While each of those cars has its virtues, they share the attributes of low running costs and a comfortable ride – factors that are appreciated by those who regularly travel long distances. The A6 line-up consists of the saloon, the A6 Avant estate and the powerful Audi RS6 Avant and Audi S6 models – both of which are performance models that we've reviewed separately. There's also the Audi A6 Allroad quattro, which serves as a tempting alternative to a medium-sized luxury SUV.

The bulk of the saloon range is powered by 2.0 and 3.0-litre diesel engines making between 188 and 316bhp. The least powerful 2.0-litre TDI Ultra combines 67.3mpg fuel economy (when the S tronic automatic gearbox is fitted) with a 0-62mph time of 8.2 seconds. CO2 emissions of 109g/km mean a reasonable 23% Benefit-in-Kind company-car tax rating. If you're more interested in power than economy, the 3.0-litre TDI can be chosen in 268bhp single-turbo or 316bhp BiTDI twin-turbo forms – the latter can blast to 62mph from rest in just five seconds at the expense of a 47.1mpg thirst for fuel.

In truth, none of the Audi A6 engines feels the least bit sluggish, but the petrol S6 takes performance several steps beyond the diesel models. Its 4.0-litre TFSI V8 churns out 444bhp and only returns 30mpg, but makes amends with a 4.4-second 0-62mph time and an aggressive roar from its exhaust when you make full use of its performance. The S6, along with the 3.0-litre diesels, uses Audi's quattro four-wheel-drive system, which can be added to 2.0-litre A6s as an option.

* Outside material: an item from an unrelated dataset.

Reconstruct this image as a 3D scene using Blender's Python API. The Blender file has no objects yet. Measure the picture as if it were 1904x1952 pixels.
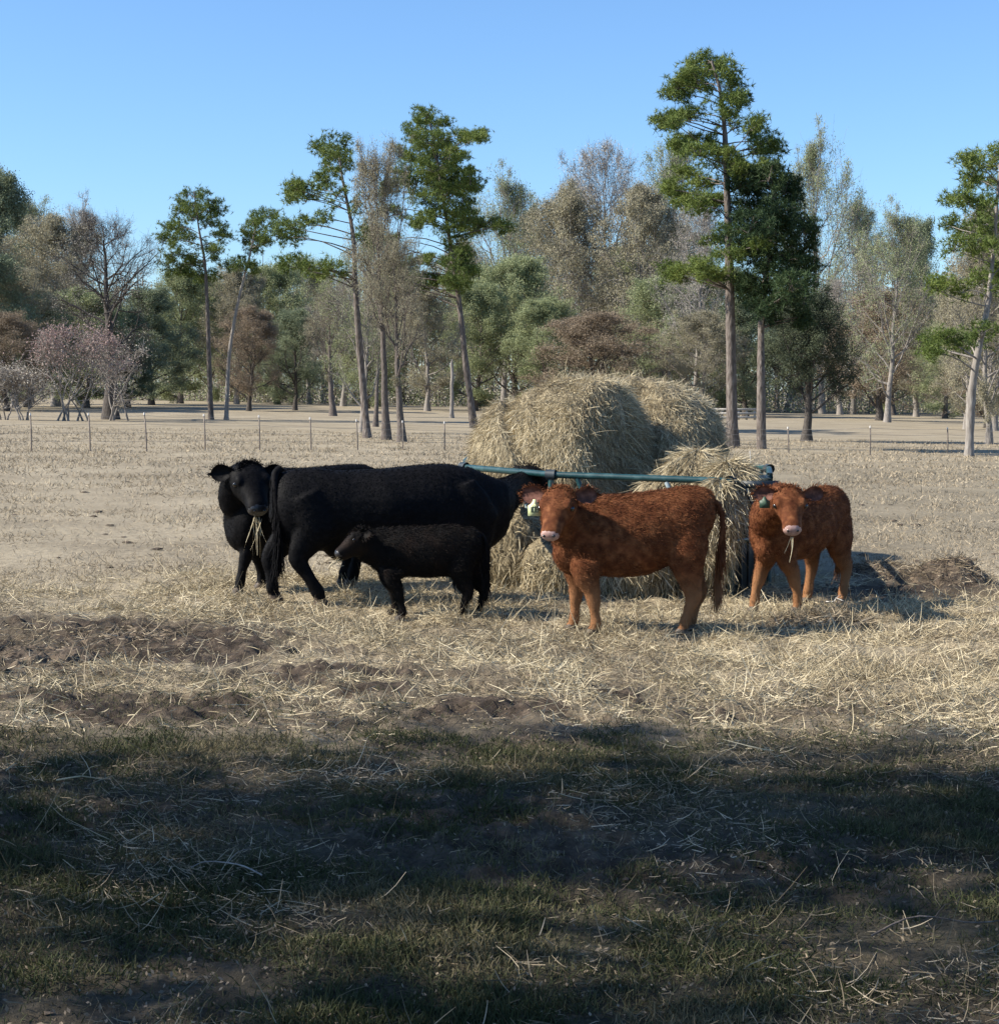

Every A6 feels most at home on motorways and fast A-roads; the car is better suited to wide, flowing turns than twisty back roads. In this regard, the Audi is shown up a little by the BMW 5 Series and Jaguar XF, both of which have more to offer the enthusiastic driver. However, the A6 is still capable of getting a move on when you want, with a 'drive select' control to adjust feel and response.

You may prefer to sit back and take it easy, though, because the A6 has always made a strong case for itself on the comfort and quality of its interior alone. There are SE Executive, S Line and Black Edition trim levels, all of which are very comprehensively equipped as standard, with sat nav, four-zone air-conditioning and heated leather seats, and can be further enhanced with options from an extensive list. S line and Black Edition add sporty styling inside and out, the latter having enormous 20-inch wheels and a look all of its own.

There's good news, too, in how the A6 rides. It formerly had a reputation for a rather firm, bumpy feel, but you can now choose the S line with comfort-orientated 'dynamic' suspension for no charge, which makes for a far smoother passenger experience. If you choose the adaptive suspension, the softest mode is particularly comfortable, while a stiffer mode can be selected for sharper reflexes on challenging roads.

Your A6 ownership experience ought to be satisfying. While the car only finished mid-table in our 2017 Driver Power ownership survey, drivers love its engines and comfort. However, good fuel economy has to be balanced against the fact that servicing costs are a little steep. The A6 also holds a five-star crash safety rating from Euro NCAP, although it's rather a shame that so much driver-assistance equipment – including autonomous emergency braking – should be reserved for the options list.